Given problem -
Starting with the first line below, extract each line through the one that contains "def c4(*a): return (a[0],a[1],a[2],1)", inclusive, excluding pictures.

Rows -
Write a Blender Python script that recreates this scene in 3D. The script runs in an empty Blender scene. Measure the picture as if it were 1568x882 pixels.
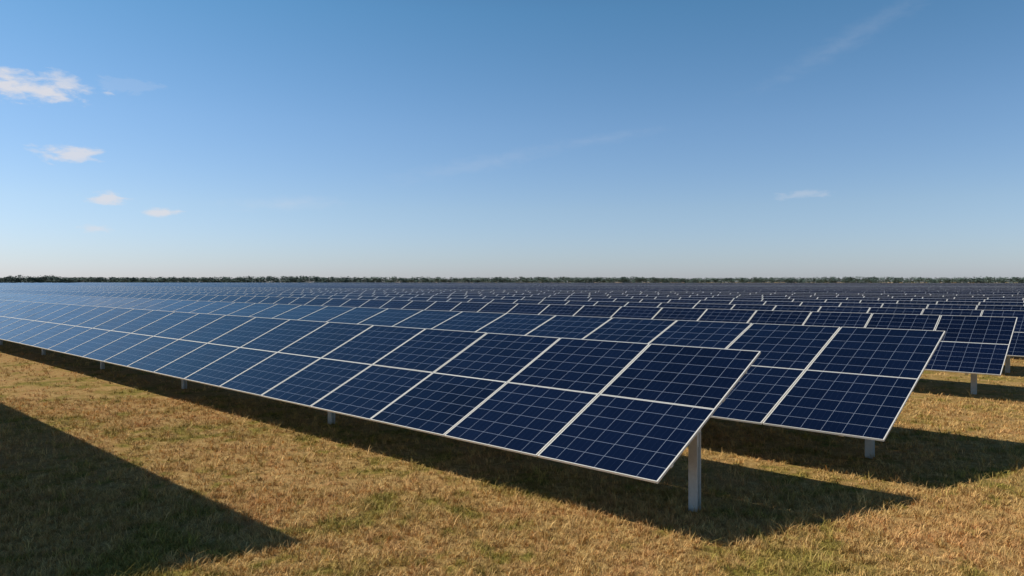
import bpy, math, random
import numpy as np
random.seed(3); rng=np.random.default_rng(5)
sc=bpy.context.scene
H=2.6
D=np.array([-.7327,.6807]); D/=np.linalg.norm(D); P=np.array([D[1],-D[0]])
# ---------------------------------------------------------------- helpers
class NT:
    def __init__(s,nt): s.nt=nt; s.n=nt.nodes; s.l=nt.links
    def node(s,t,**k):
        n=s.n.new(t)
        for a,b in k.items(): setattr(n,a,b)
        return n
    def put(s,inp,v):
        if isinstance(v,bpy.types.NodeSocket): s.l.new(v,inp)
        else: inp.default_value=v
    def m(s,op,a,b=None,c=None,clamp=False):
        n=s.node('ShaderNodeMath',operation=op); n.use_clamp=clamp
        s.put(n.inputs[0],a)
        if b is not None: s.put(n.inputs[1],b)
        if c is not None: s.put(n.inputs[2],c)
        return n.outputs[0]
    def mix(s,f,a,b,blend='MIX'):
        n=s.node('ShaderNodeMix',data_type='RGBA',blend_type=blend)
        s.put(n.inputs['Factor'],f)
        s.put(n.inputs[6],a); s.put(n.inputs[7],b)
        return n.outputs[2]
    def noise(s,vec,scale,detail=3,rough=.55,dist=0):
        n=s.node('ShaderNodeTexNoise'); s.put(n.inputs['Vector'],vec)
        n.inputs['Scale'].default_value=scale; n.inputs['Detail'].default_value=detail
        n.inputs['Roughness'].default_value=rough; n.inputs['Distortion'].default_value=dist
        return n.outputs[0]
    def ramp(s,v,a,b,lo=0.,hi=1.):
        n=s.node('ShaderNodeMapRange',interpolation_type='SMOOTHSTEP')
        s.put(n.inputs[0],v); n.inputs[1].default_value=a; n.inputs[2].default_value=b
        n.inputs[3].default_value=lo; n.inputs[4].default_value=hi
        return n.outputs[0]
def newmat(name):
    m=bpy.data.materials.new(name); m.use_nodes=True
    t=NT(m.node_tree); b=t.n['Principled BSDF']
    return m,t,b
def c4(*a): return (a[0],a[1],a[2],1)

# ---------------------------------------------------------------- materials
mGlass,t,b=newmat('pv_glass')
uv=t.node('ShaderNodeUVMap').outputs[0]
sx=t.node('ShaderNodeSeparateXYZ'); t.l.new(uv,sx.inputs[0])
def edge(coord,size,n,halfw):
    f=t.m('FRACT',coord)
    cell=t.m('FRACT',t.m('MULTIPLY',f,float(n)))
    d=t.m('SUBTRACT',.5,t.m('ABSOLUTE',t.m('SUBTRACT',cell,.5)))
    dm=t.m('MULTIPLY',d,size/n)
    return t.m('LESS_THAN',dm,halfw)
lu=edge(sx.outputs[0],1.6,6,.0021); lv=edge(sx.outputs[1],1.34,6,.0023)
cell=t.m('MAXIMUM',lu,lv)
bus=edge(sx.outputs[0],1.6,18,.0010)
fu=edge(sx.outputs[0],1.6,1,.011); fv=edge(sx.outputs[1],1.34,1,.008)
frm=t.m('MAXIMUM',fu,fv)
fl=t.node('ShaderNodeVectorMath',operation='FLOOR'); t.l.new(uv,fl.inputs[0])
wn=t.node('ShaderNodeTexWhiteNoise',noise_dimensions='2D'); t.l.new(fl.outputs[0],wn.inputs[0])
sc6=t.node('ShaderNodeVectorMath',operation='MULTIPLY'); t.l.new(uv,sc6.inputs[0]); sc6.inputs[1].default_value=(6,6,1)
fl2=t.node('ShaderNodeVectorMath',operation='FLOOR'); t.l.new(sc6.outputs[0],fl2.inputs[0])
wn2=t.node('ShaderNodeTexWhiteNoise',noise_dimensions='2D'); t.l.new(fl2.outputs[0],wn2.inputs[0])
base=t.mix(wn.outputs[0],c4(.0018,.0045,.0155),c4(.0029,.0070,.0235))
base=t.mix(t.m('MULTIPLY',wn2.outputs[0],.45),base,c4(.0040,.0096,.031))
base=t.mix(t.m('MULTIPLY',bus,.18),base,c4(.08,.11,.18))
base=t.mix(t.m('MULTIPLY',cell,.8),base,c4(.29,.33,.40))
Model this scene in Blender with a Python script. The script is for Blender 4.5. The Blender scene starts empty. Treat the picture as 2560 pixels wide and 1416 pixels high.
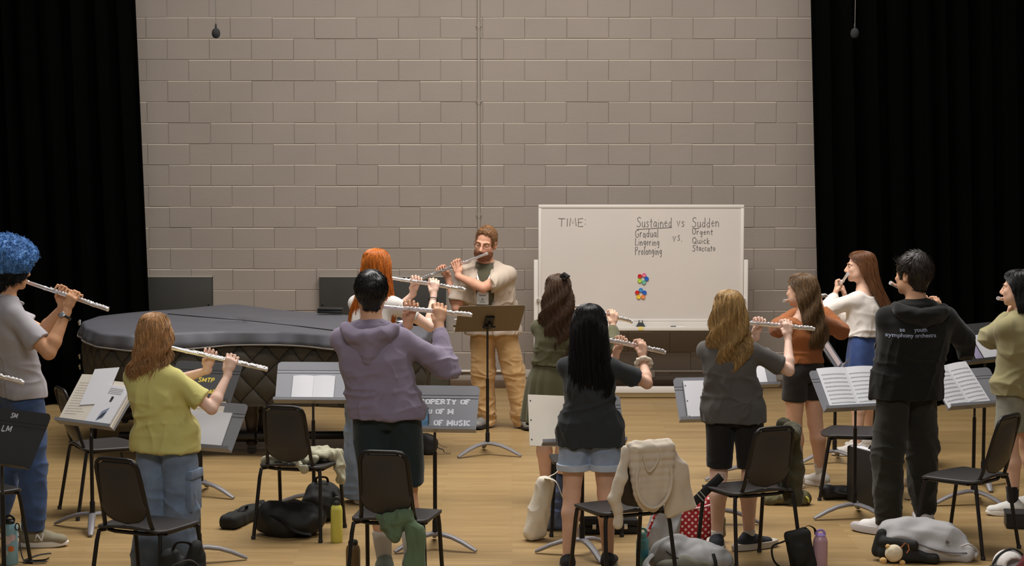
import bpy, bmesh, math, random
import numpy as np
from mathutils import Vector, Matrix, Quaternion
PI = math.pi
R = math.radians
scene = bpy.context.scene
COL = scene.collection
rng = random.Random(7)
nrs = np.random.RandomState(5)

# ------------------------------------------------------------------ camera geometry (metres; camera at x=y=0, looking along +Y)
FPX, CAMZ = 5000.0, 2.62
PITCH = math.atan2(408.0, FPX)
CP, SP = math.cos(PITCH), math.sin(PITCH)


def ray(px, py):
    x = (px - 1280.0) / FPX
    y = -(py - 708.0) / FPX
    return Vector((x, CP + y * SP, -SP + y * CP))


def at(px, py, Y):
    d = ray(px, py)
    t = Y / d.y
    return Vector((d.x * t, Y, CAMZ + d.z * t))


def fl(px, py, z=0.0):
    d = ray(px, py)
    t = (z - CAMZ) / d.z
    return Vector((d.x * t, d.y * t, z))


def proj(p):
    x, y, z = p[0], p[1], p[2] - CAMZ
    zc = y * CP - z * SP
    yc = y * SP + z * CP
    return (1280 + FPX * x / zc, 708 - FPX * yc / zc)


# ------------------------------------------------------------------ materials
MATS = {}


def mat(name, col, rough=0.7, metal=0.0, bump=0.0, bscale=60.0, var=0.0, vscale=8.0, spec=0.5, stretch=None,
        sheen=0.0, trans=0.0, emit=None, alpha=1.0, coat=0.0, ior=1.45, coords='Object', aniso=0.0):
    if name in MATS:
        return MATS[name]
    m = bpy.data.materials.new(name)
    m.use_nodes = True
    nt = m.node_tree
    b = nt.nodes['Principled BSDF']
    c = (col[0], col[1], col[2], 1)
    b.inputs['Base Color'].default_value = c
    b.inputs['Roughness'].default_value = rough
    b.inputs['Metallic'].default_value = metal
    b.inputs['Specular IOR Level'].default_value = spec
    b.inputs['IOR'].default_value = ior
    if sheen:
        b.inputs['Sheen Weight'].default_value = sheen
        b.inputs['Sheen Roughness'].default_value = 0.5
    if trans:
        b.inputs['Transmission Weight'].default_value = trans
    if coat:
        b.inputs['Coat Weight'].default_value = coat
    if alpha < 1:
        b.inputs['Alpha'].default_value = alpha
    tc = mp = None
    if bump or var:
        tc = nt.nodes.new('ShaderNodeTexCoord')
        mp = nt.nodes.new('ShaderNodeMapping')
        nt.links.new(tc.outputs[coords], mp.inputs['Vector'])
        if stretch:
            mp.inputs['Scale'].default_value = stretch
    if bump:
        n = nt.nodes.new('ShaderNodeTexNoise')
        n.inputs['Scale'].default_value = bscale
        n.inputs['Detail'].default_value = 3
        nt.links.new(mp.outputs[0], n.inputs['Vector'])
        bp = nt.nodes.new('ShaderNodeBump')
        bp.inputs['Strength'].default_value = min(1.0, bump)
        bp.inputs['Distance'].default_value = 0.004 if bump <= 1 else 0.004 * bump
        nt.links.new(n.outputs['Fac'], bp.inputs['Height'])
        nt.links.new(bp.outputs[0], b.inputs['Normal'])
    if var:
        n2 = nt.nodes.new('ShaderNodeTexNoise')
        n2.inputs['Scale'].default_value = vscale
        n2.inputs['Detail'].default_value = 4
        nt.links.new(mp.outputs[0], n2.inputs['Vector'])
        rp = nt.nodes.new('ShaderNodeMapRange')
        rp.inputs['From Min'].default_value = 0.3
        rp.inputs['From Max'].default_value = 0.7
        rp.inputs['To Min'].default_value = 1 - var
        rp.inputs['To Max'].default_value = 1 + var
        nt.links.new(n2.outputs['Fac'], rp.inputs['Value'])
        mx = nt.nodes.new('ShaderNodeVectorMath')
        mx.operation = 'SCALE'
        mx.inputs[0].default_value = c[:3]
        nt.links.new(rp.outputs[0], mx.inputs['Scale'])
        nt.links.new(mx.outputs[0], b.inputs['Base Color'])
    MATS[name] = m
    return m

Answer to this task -
Write a Blender Python script that recreates this scene in 3D. The script runs in an empty Blender scene. Measure the picture as if it were 1568x882 pixels.
import bpy, math, random
import numpy as np
random.seed(3); rng=np.random.default_rng(5)
sc=bpy.context.scene
H=2.6
D=np.array([-.7327,.6807]); D/=np.linalg.norm(D); P=np.array([D[1],-D[0]])
# ---------------------------------------------------------------- helpers
class NT:
    def __init__(s,nt): s.nt=nt; s.n=nt.nodes; s.l=nt.links
    def node(s,t,**k):
        n=s.n.new(t)
        for a,b in k.items(): setattr(n,a,b)
        return n
    def put(s,inp,v):
        if isinstance(v,bpy.types.NodeSocket): s.l.new(v,inp)
        else: inp.default_value=v
    def m(s,op,a,b=None,c=None,clamp=False):
        n=s.node('ShaderNodeMath',operation=op); n.use_clamp=clamp
        s.put(n.inputs[0],a)
        if b is not None: s.put(n.inputs[1],b)
        if c is not None: s.put(n.inputs[2],c)
        return n.outputs[0]
    def mix(s,f,a,b,blend='MIX'):
        n=s.node('ShaderNodeMix',data_type='RGBA',blend_type=blend)
        s.put(n.inputs['Factor'],f)
        s.put(n.inputs[6],a); s.put(n.inputs[7],b)
        return n.outputs[2]
    def noise(s,vec,scale,detail=3,rough=.55,dist=0):
        n=s.node('ShaderNodeTexNoise'); s.put(n.inputs['Vector'],vec)
        n.inputs['Scale'].default_value=scale; n.inputs['Detail'].default_value=detail
        n.inputs['Roughness'].default_value=rough; n.inputs['Distortion'].default_value=dist
        return n.outputs[0]
    def ramp(s,v,a,b,lo=0.,hi=1.):
        n=s.node('ShaderNodeMapRange',interpolation_type='SMOOTHSTEP')
        s.put(n.inputs[0],v); n.inputs[1].default_value=a; n.inputs[2].default_value=b
        n.inputs[3].default_value=lo; n.inputs[4].default_value=hi
        return n.outputs[0]
def newmat(name):
    m=bpy.data.materials.new(name); m.use_nodes=True
    t=NT(m.node_tree); b=t.n['Principled BSDF']
    return m,t,b
def c4(*a): return (a[0],a[1],a[2],1)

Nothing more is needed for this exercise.